## START

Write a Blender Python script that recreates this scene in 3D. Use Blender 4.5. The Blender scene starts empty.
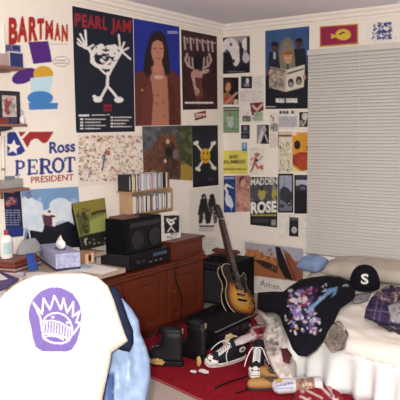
import bpy, bmesh, math, random
import numpy as np
from mathutils import Vector, Matrix, noise
from mathutils.geometry import delaunay_2d_cdt

random.seed(7); rng = np.random.default_rng(7)
SC = bpy.context.scene; COL = SC.collection
PI = math.pi

# ------------------------------------------------------------------ camera model
FPX = 660.0
YAW, PIT, ROLL = math.radians(34.6), math.radians(5.87), math.radians(-.516)
_fw = np.array([-math.sin(YAW)*math.cos(PIT), math.cos(YAW)*math.cos(PIT), -math.sin(PIT)])
_r = np.array([math.cos(YAW), math.sin(YAW), 0.]); _u = np.cross(_r, _fw)
_R = math.cos(ROLL)*_r + math.sin(ROLL)*_u; _U = -math.sin(ROLL)*_r + math.cos(ROLL)*_u
CAM = np.array([3.2546, -5.10607, 1.45])
def ray(px, py): return _fw + _R*(px-200)/FPX - _U*(py-200)/FPX
def WX(px, py, x=0.): d = ray(px, py); return CAM + d*(x-CAM[0])/d[0]
def WY(px, py, y=0.): d = ray(px, py); return CAM + d*(y-CAM[1])/d[1]
def WZ(px, py, z=0.): d = ray(px, py); return CAM + d*(z-CAM[2])/d[2]
def WD(px, py, t): return CAM + ray(px, py)*t
def project(P):
    v = np.asarray(P)-CAM; w = v@_fw
    return 200+FPX*(v@_R)/w, 200-FPX*(v@_U)/w

cd = bpy.data.cameras.new('camera'); cam = bpy.data.objects.new('camera', cd); COL.objects.link(cam)
cd.sensor_width = 36; cd.lens = 36*FPX/400; cd.clip_start = .05
m = Matrix(((_R[0], _U[0], -_fw[0], CAM[0]), (_R[1], _U[1], -_fw[1], CAM[1]), (_R[2], _U[2], -_fw[2], CAM[2]), (0, 0, 0, 1)))
cam.matrix_world = m
SC.camera = cam

# ------------------------------------------------------------------ materials
def lin(c):
    if isinstance(c, str):
        c = tuple(int(c[i:i+2], 16) for i in (0, 2, 4))
    return tuple((v/255/12.92 if v/255 <= .04045 else ((v/255+.055)/1.055)**2.4) for v in c)
_mats = {}
def mat(name, col, rough=.6, metal=0., var=.12, scale=30., spec=.4, bump=0., wave=None, trans=0.):
    if name in _mats: return _mats[name]
    M = bpy.data.materials.new(name); M.use_nodes = True
    nt = M.node_tree; b = nt.nodes['Principled BSDF']; c = lin(col)
    b.inputs['Roughness'].default_value = rough; b.inputs['Metallic'].default_value = metal
    b.inputs['Specular IOR Level'].default_value = spec
    if trans: b.inputs['Transmission Weight'].default_value = trans
    tc = nt.nodes.new('ShaderNodeTexCoord')
    if wave:
        w = nt.nodes.new('ShaderNodeTexNoise'); mp = nt.nodes.new('ShaderNodeMapping')
        mp.inputs['Scale'].default_value = wave; nt.links.new(tc.outputs['Object'], mp.inputs['Vector'])
        nt.links.new(mp.outputs['Vector'], w.inputs['Vector']); w.inputs['Scale'].default_value = scale
        w.inputs['Detail'].default_value = 6
    else:
        w = nt.nodes.new('ShaderNodeTexNoise'); w.inputs['Scale'].default_value = scale; w.inputs['Detail'].default_value = 4
        nt.links.new(tc.outputs['Object'], w.inputs['Vector'])
    mx = nt.nodes.new('ShaderNodeMix'); mx.data_type = 'RGBA'
    mx.inputs['A'].default_value = tuple(max(0, v*(1-var)) for v in c)+(1,)
    mx.inputs['B'].default_value = tuple(min(1, v*(1+var)) for v in c)+(1,)
    nt.links.new(w.outputs['Fac'], mx.inputs['Factor'])
    nt.links.new(mx.outputs['Result'], b.inputs['Base Color'])
    if bump:
        bp = nt.nodes.new('ShaderNodeBump'); bp.inputs['Strength'].default_value = bump; bp.inputs['Distance'].default_value = .01
        nt.links.new(w.outputs['Fac'], bp.inputs['Height']); nt.links.new(bp.outputs['Normal'], b.inputs['Normal'])
    _mats[name] = M; return M
def attrmat(name, rough=.5, spec=.3, bump=0., scale=60.):
    if name in _mats: return _mats[name]
    M = bpy.data.materials.new(name); M.use_nodes = True
    nt = M.node_tree; b = nt.nodes['Principled BSDF']
    a = nt.nodes.new('ShaderNodeAttribute'); a.attribute_name = 'Col'
    nt.links.new(a.outputs['Color'], b.inputs['Base Color'])
    b.inputs['Roughness'].default_value = rough; b.inputs['Specular IOR Level'].default_value = spec
    if bump:
        tc = nt.nodes.new('ShaderNodeTexCoord'); w = nt.nodes.new('ShaderNodeTexNoise'); w.inputs['Scale'].default_value = scale
        nt.links.new(tc.outputs['Object'], w.inputs['Vector'])
        bp = nt.nodes.new('ShaderNodeBump'); bp.inputs['Strength'].default_value = bump; bp.inputs['Distance'].default_value = .006
        nt.links.new(w.outputs['Fac'], bp.inputs['Height']); nt.links.new(bp.outputs['Normal'], b.inputs['Normal'])
    _mats[name] = M; return M
PRINT = attrmat('printed_paper', .55, .25)
CLOTH = attrmat('printed_cloth', .9, .1, .25, 180)
LACQ = attrmat('lacquer_finish', .22, .5)

# ------------------------------------------------------------------ objects
def tag(o, label=None, cat=None, group=None, kind=None):
    if label: o['label'] = label
    if cat: o['category'] = cat
    if group: o['group'] = group
    if kind: o['kind'] = kind
    return o
def thing(name, label, cat, loc=(0, 0, 0), group=None, rot=None):
    o = bpy.data.objects.new(name, None); COL.objects.link(o); o.location = loc
    o.empty_display_size = .05
    if rot: o.rotation_euler = rot
    return tag(o, label, cat, group)
def world_of(o):
    b = Matrix.Translation(o.location) @ o.rotation_euler.to_matrix().to_4x4()
    return b if o.parent is None else world_of(o.parent) @ o.matrix_parent_inverse @ b
def attach(o, p):
    o.parent = p; o.matrix_parent_inverse = world_of(p).inverted(); return o
class MB:
    def __init__(s): s.bm = bmesh.new()
    def hexa(s, c):       # 8 corners: bottom 4 ccw, top 4 ccw
        v = [s.bm.verts.new(p) for p in c]
        for f in ((3, 2, 1, 0), (4, 5, 6, 7), (0, 1, 5, 4), (1, 2, 6, 5), (2, 3, 7, 6), (3, 0, 4, 7)): s.bm.faces.new([v[i] for i in f])
        return s
    def box(s, x0, y0, z0, x1, y1, z1):
        return s.hexa([(x0, y0, z0), (x1, y0, z0), (x1, y1, z0), (x0, y1, z0), (x0, y0, z1), (x1, y0, z1), (x1, y1, z1), (x0, y1, z1)])
    def rings(s, rings, cap0=True, cap1=True, closed=True):
        R = [[s.bm.verts.new(p) for p in r] for r in rings]; n = len(R[0])
        for a, b in zip(R, R[1:]):
            for i in range(n if closed else n-1):
                j = (i+1) % n; s.bm.faces.new((a[i], a[j], b[j], b[i]))
        if cap0: s.bm.faces.new(R[0][::-1])
        if cap1: s.bm.faces.new(R[-1])
        return s
    def tube(s, pts, r, n=8, r1=None):
        pts = [Vector(p) for p in pts]; L = len(pts); rr = []
        up = Vector((0, 0, 1)); pa = None
        for i, p in enumerate(pts):
            t = (pts[min(i+1, L-1)]-pts[max(i-1, 0)]).normalized()
            if pa is None:
                pa = t.cross(up)
                if pa.length < .05: pa = t.cross(Vector((1, 0, 0)))
            pa = (pa - t*pa.dot(t)).normalized(); q = t.cross(pa)
            rad = r if r1 is None else r+(r1-r)*i/(L-1)
            rr.append([p+(pa*math.cos(2*PI*k/n)+q*math.sin(2*PI*k/n))*rad for k in range(n)])
        return s.rings(rr)
    def lathe(s, prof, c=(0, 0, 0), n=20):
        return s.rings([[(c[0]+r*math.cos(2*PI*k/n), c[1]+r*math.sin(2*PI*k/n), c[2]+z) for k in range(n)] for r, z in prof])
    def prism(s, pts, lo, hi, f):   # outline (a,b) extruded; f(a,b,h)->point
        return s.rings([[f(a, b, lo) for a, b in pts], [f(a, b, hi) for a, b in pts]])
    def build(s, name, m, parent=None, bevel=0., smooth=False, seg=2):
        bmesh.ops.recalc_face_normals(s.bm, faces=s.bm.faces)
        me = bpy.data.meshes.new(name); s.bm.to_mesh(me); s.bm.free()
        o = bpy.data.objects.new(name, me); COL.objects.link(o)
        for x in (m if isinstance(m, (list, tuple)) else [m]): me.materials.append(x)
        if smooth:
            for p in me.polygons: p.use_smooth = True
        if bevel:
            b = o.modifiers.new('bevel', 'BEVEL'); b.width = bevel; b.segments = seg; b.limit_method = 'ANGLE'
        if parent is not None: attach(o, parent)
        return o
def local(parent, name, m, fn, **k):       # part given in the parent's own coordinates
    b = MB(); fn(b); o = b.build(name, m, None, **k); o.parent = parent; return o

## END

# Exercise directions:
Return exactly what appears from the opening line of the material through the line with "SC.camera = cam", apart from the pictures.

# Exercise output:
Write a Blender Python script that recreates this scene in 3D. Use Blender 4.5. The Blender scene starts empty.
import bpy, bmesh, math, random
import numpy as np
from mathutils import Vector, Matrix, noise
from mathutils.geometry import delaunay_2d_cdt

random.seed(7); rng = np.random.default_rng(7)
SC = bpy.context.scene; COL = SC.collection
PI = math.pi

# ------------------------------------------------------------------ camera model
FPX = 660.0
YAW, PIT, ROLL = math.radians(34.6), math.radians(5.87), math.radians(-.516)
_fw = np.array([-math.sin(YAW)*math.cos(PIT), math.cos(YAW)*math.cos(PIT), -math.sin(PIT)])
_r = np.array([math.cos(YAW), math.sin(YAW), 0.]); _u = np.cross(_r, _fw)
_R = math.cos(ROLL)*_r + math.sin(ROLL)*_u; _U = -math.sin(ROLL)*_r + math.cos(ROLL)*_u
CAM = np.array([3.2546, -5.10607, 1.45])
def ray(px, py): return _fw + _R*(px-200)/FPX - _U*(py-200)/FPX
def WX(px, py, x=0.): d = ray(px, py); return CAM + d*(x-CAM[0])/d[0]
def WY(px, py, y=0.): d = ray(px, py); return CAM + d*(y-CAM[1])/d[1]
def WZ(px, py, z=0.): d = ray(px, py); return CAM + d*(z-CAM[2])/d[2]
def WD(px, py, t): return CAM + ray(px, py)*t
def project(P):
    v = np.asarray(P)-CAM; w = v@_fw
    return 200+FPX*(v@_R)/w, 200-FPX*(v@_U)/w

cd = bpy.data.cameras.new('camera'); cam = bpy.data.objects.new('camera', cd); COL.objects.link(cam)
cd.sensor_width = 36; cd.lens = 36*FPX/400; cd.clip_start = .05
m = Matrix(((_R[0], _U[0], -_fw[0], CAM[0]), (_R[1], _U[1], -_fw[1], CAM[1]), (_R[2], _U[2], -_fw[2], CAM[2]), (0, 0, 0, 1)))
cam.matrix_world = m
SC.camera = cam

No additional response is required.